The woman weighting a can of beans in one hand and her pocketbook in the other trying to decide what she can afford to take home doesn’t need income equality with a Harvard Law prof. What she needs is a living standard that will allow her to afford what working Americans used to be able to afford. A minimum wage hike is a blunt instrument that looks good until it puts her out of a job or until she comes back to Aisle 9 and sees that the price hikes match her new paycheck.

Each progressive solution makes life worse in Aisle 9, but progressives never visit Aisle 9. If they did, they would outlaw the other half of the products in it that they haven’t already outlawed through various contrived legalisms.

In the Venezuelan Aisle 9, mobs are fighting over powdered milk in government stores in a country that has 85 percent of the oil reserves in the region. Everyone is entitled to powdered milk and other price controlled staples. But being entitled to something doesn’t mean that you can get it. Not until the government seizes control of the entire production process of powdered milk and when that is done, then no one will ever drink powdered milk again.

The path to Venezuela’s Aisle 9 is surprisingly similar to America’s Aisle 9. Governments can raise wages or lower food prices, but they can’t enforce the availability of food or jobs and they can’t control how the working class will work around the consequences of foodless government supermarkets and minimum wage jobs that have been priced out of the marketplace.

Venezuela’s Friend of the Working Class, Hugo Chavez, kicked the golden bucket with an estimated net worth of 2 billion dollars. The Friends of the Working Class are also doing comfortably well in D.C. where it pays to be an expert on poverty and an advocate for helping the working class by adding 12 million illegal aliens to the job market with illegal alien amnesty, shutting down jobs with environmental regulations and freeing the people still working from that dreaded “job lock.”

For the Washington Friends of the Working Class drifting from one cocktail party and fundraising dinner to another, the minimum wage hike is their latest gimmick for winning in 2016. They are as ignorant of the lives of the waiters who bring them their Wagyu beef and the vagaries of a working class budget as they are of Ancient Sanskrit or the geography of the moon.

In Aisle 9, things are simple and inflexible, but in politics and academia everything is subjective.
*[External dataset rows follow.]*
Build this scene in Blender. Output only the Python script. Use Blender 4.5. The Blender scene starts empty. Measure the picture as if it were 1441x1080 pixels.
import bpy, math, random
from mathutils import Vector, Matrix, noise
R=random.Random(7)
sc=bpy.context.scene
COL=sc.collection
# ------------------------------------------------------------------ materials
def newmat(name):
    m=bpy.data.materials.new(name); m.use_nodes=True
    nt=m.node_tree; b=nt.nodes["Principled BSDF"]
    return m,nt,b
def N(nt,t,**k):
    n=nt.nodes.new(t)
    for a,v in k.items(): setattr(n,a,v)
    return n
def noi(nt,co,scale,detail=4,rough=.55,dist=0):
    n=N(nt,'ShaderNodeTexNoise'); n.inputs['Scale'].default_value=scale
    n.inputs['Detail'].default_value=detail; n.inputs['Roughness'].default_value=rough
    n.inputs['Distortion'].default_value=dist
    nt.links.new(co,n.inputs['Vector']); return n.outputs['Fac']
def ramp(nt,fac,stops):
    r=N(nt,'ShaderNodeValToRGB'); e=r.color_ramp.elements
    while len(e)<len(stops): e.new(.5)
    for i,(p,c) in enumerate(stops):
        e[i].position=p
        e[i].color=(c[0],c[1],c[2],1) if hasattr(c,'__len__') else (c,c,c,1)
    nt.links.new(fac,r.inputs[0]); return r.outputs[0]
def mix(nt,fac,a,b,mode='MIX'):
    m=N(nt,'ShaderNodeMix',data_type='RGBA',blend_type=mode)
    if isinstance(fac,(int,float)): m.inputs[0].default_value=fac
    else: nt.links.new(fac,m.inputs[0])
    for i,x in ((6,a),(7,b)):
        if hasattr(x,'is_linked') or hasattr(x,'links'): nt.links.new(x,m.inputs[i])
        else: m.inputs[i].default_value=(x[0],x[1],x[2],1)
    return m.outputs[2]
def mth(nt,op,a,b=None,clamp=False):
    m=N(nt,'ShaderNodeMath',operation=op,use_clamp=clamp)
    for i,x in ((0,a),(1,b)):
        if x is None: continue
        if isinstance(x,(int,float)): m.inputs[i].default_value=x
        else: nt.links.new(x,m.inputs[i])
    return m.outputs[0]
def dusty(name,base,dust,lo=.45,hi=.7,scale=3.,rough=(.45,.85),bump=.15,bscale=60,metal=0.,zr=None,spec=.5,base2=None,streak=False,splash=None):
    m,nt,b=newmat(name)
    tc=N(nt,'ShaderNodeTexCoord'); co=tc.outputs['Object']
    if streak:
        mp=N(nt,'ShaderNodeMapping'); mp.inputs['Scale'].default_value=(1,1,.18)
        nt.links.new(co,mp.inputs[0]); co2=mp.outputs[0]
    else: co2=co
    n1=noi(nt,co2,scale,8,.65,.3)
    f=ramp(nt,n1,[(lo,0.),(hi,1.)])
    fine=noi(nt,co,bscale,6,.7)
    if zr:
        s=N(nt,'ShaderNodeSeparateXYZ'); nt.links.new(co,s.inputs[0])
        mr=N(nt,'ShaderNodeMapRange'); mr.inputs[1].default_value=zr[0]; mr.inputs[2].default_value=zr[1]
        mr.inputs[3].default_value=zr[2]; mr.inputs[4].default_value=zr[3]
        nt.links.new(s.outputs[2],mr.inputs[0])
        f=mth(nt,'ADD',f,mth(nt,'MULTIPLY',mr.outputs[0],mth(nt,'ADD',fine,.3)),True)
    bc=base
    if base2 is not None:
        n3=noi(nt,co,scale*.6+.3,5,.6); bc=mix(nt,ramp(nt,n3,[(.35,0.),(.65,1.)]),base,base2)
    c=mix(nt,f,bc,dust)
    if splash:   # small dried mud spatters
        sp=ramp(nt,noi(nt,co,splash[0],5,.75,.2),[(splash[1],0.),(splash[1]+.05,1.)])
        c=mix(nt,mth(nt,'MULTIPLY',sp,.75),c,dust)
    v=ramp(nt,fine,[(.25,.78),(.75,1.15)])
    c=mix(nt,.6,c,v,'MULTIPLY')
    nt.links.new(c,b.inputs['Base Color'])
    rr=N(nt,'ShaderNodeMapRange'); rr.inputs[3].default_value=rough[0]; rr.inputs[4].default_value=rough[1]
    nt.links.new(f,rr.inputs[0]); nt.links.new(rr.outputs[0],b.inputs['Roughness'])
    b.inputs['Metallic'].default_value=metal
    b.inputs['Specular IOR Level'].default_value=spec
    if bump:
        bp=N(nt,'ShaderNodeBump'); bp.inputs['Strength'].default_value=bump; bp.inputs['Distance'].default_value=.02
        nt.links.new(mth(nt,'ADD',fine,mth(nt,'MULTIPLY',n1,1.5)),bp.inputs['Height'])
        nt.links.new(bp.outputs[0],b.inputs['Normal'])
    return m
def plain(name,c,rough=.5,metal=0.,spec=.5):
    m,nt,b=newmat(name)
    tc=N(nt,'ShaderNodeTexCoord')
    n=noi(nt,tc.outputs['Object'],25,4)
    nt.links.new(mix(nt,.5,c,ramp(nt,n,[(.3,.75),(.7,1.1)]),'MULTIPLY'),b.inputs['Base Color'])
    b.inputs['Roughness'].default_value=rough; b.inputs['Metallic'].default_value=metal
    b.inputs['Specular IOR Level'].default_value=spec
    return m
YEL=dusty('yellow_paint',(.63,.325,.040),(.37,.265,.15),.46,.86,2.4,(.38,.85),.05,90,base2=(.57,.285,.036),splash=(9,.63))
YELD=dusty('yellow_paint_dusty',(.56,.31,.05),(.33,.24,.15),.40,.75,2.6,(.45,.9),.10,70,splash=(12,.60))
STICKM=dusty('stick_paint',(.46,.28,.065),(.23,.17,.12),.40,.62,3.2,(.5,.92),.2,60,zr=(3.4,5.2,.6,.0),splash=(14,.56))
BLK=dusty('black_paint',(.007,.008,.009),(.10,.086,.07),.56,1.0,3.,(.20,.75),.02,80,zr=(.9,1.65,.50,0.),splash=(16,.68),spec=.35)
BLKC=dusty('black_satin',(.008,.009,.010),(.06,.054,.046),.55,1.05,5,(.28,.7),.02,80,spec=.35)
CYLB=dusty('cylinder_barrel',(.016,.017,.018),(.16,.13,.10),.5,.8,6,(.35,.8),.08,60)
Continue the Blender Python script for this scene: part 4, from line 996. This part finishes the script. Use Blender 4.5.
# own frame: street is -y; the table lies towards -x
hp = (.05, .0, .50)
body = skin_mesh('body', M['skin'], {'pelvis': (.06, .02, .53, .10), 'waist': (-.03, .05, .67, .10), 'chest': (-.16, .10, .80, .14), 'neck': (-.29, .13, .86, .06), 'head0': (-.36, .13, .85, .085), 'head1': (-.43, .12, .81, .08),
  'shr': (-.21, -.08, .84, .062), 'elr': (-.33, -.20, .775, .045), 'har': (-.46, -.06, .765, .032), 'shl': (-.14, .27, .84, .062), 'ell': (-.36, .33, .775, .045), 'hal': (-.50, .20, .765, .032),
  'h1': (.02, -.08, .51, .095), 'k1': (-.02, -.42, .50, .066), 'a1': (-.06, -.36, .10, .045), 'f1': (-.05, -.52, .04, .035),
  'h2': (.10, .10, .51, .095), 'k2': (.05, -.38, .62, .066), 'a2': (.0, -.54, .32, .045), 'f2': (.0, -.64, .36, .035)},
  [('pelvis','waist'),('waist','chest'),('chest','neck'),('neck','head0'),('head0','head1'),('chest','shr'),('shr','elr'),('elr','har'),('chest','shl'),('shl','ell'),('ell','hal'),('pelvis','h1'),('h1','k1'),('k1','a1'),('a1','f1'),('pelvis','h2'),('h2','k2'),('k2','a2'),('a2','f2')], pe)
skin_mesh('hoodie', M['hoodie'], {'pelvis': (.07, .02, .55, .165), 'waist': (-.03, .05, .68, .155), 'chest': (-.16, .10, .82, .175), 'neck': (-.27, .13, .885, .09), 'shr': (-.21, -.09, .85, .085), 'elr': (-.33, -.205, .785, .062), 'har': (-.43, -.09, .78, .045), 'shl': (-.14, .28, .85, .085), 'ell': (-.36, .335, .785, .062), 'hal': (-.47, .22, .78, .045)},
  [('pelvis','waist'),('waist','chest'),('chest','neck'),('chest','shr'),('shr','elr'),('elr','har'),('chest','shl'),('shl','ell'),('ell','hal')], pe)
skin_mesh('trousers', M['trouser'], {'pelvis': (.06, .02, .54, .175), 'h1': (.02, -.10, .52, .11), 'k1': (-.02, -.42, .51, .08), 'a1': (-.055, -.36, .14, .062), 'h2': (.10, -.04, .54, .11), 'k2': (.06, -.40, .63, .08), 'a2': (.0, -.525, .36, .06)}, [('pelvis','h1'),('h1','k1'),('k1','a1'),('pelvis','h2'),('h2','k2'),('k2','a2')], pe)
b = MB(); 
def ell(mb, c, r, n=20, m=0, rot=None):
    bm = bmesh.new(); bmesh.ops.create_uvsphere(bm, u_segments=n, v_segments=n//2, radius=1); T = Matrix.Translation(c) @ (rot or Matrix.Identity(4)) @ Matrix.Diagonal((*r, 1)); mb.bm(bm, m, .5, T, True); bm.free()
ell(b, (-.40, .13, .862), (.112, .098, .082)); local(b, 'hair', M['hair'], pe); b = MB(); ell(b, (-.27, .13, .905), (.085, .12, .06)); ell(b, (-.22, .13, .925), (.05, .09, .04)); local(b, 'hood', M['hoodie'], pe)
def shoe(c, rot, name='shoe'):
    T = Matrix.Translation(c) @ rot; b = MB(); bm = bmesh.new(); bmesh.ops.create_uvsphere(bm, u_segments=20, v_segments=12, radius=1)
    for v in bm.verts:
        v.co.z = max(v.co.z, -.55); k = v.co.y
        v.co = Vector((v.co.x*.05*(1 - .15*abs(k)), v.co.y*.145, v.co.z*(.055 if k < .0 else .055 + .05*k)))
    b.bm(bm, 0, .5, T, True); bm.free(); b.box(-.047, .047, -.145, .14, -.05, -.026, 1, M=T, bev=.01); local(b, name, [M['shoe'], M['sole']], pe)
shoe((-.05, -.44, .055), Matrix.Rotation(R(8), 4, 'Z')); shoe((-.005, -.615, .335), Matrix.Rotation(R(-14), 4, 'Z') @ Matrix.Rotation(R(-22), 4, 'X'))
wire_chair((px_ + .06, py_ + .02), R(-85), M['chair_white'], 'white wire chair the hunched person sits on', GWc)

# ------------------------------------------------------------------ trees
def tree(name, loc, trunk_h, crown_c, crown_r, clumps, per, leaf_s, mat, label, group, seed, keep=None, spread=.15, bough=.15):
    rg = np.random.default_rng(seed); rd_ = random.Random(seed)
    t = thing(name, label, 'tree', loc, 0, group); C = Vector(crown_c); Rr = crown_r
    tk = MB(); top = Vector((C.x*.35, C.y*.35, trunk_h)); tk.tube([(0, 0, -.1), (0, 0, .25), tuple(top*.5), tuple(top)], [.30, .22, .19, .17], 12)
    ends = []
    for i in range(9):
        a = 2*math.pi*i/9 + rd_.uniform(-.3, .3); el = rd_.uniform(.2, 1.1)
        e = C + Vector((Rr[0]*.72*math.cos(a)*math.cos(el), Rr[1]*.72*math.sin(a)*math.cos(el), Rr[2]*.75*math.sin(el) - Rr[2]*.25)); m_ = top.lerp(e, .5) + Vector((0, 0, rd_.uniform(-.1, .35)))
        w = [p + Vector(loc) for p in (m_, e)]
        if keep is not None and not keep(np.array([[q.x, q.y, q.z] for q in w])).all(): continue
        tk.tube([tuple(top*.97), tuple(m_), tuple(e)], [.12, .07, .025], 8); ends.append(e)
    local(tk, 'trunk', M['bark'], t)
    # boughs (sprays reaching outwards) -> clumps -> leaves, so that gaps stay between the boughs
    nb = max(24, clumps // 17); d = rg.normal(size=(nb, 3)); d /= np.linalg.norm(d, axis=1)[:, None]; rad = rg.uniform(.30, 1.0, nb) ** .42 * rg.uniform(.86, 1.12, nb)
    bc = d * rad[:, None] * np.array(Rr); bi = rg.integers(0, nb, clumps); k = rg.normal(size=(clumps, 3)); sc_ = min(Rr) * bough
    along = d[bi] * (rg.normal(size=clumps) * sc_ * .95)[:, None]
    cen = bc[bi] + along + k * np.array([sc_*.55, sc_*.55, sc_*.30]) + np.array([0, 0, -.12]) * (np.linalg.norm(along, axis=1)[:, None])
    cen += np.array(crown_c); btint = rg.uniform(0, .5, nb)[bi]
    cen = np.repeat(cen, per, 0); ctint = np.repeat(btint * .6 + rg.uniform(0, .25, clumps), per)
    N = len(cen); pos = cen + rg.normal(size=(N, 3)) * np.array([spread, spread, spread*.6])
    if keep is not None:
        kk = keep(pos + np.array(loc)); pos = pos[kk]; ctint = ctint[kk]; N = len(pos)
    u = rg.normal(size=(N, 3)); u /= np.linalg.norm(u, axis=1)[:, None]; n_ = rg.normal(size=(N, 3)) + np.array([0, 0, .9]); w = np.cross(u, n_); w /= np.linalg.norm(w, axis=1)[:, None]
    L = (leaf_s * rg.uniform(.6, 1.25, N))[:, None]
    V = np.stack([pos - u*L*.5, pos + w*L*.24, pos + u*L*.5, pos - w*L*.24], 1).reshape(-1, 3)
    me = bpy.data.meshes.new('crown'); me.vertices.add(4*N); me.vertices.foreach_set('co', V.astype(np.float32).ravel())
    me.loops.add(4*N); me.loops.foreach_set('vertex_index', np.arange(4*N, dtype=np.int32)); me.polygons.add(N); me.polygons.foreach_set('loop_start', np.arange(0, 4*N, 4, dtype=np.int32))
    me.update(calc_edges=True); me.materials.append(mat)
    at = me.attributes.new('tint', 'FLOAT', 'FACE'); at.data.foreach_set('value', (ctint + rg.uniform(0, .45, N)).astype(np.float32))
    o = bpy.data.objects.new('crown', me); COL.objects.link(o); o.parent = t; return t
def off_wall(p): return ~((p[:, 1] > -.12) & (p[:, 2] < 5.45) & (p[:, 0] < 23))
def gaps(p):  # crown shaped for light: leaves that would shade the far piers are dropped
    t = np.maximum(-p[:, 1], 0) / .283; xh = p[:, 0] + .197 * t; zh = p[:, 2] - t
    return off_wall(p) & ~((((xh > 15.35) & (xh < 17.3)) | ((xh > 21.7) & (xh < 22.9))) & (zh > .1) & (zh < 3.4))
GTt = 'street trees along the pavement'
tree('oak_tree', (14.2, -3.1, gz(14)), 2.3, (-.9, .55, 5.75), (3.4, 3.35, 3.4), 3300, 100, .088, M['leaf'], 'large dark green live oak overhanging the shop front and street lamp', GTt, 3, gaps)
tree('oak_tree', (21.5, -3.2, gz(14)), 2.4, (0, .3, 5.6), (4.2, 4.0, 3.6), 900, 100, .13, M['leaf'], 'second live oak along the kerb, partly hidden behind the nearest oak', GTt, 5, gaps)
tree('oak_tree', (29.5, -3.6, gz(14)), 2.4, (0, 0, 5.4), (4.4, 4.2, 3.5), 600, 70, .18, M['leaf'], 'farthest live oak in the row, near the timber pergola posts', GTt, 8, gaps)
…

Weighing a can of food in your hands that you need but cannot afford wonderfully focuses the mind on the real, but at the cocktail parties of the Friends of the Working Class, everything is wonderfully unreal. There are no hard facts, only ideas and slogans.

Like The Great Gatsby’s Tom and Daisy, the progressive law professors and community organizers inhabit a “vast carelessness” of conferences and cocktail parties from which they emerge to carelessly smash things up before retreating back into it with no real awareness of what they have done and a certainty that the people on Aisle 9 whose lives they have smashed up ought to be grateful to them.